My imagination took off, and soon I landed a Student Conservation Association position in the Gorge with a U.S. Forest Service team and was based at Multnomah Falls visitor center. I also did campfire talks, paraded on July 4th wearing a hot Smokey Bear outfit, sold items from the bookmobile, and traveled on the interpretive Lewis and Clark Amtrak train.
While discovering hot springs, huckleberries, old growth trees, and eventually my fear of heights too, I “fell in love outward” as poet Robinson Jeffers coined the term, and my life, now to be lived out west, was never the same again.
The Gorge is a Place for Adventure
Photo: Trapper Sutterfield |
by Thomas Gibbons
No picture, just memories: In the summer of 1940 when I was sixteen I hitchhiked up the old gorge highway to Tanner Creek. Several of us found rides with the construction workers building Bonneville Dam. This trip I was alone and planned to find the “trail” leading above the main waterfall of Tanner Creek that my friend Bill Lenahan had told me about.
At a point about one hundred yards below the falls I crossed the creek on a log jam and scrambled up a scree slope. Low and behold it ended at the opening to a gully that led steeply up to the left. The gully ended at approximately two hundred feet above the creek. A scramble left brought me out to the cliff face!
Now I was on a narrow trail, with a cliff below and above. It was so narrow I had to turn sideways to avoid my pack brushing the wall. As I proceeded upstream the narrow trail became more like a game trail, and wandered through a steep forested hillside. Passing another waterfall the canyon opened up and nice pools invited me to fish for native cutthroat.
With enough fish for dinner I looked for a bench on which to make camp. Around a bend in the creek was just the spot; but someone had erected two large cabin tents and built a nice fire pit. While debating where to make camp three adults walked into camp and said “Where did you come from?” When I told them they could hardly believe it was possible. They were engineers surveying for the main power line and construction road on the east slope of the canyon.
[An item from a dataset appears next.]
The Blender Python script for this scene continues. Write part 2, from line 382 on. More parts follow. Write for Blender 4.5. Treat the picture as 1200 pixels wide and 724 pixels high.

One of them knew my parents and suggested it might be wise to join them the next morning, a Saturday, to hike out. Upstream we connected with a trail that led about two miles to a road heading west to Larch Mountain. About fifteen years later I did the hike with my young bride, later Mazama President Lois Gibbons. When we got to the game trail we turned up slope to Munra Point ridge and down the rough trail to I-84.
A few years later I led a Mazama hike up the route. Unfortunately the trip is no longer possible. A crack in the gully over time widened from erosion and expansion from ice and the whole wall on the creek side fell into the creek and created a partial dam. But a few of us have great memories of a beautiful, and adventurous, trip!
The Gorge Will Rise Again
Photo: Sandor Lao |
by Reena Clements
Every winter, AYM is invited to visit the Trails Club of Oregon’s Nesika Lodge for an overnight backpack trip. Nesika, nestled near Multnomah Falls and Larch Mountain, recently lost both dorms to the Eagle Creek Fire, while the main lodge appears to be standing. A longstanding winter tradition, the annual Nesika trip is the perfect way to introduce our members to backpacking and to both our group and a sister hiking organization.
We have many fond memories and traditions at Nesika, both exploring trails, finding an old Buick deep in the Gorge and making new friends through board games, a potluck, trying to bake bread in the oven, and watching the Empire Builder go by on the opposite side of the Gorge. AYM feels deeply for the buildings Nesika has lost and will be there for Trails Club when the time comes to rebuild.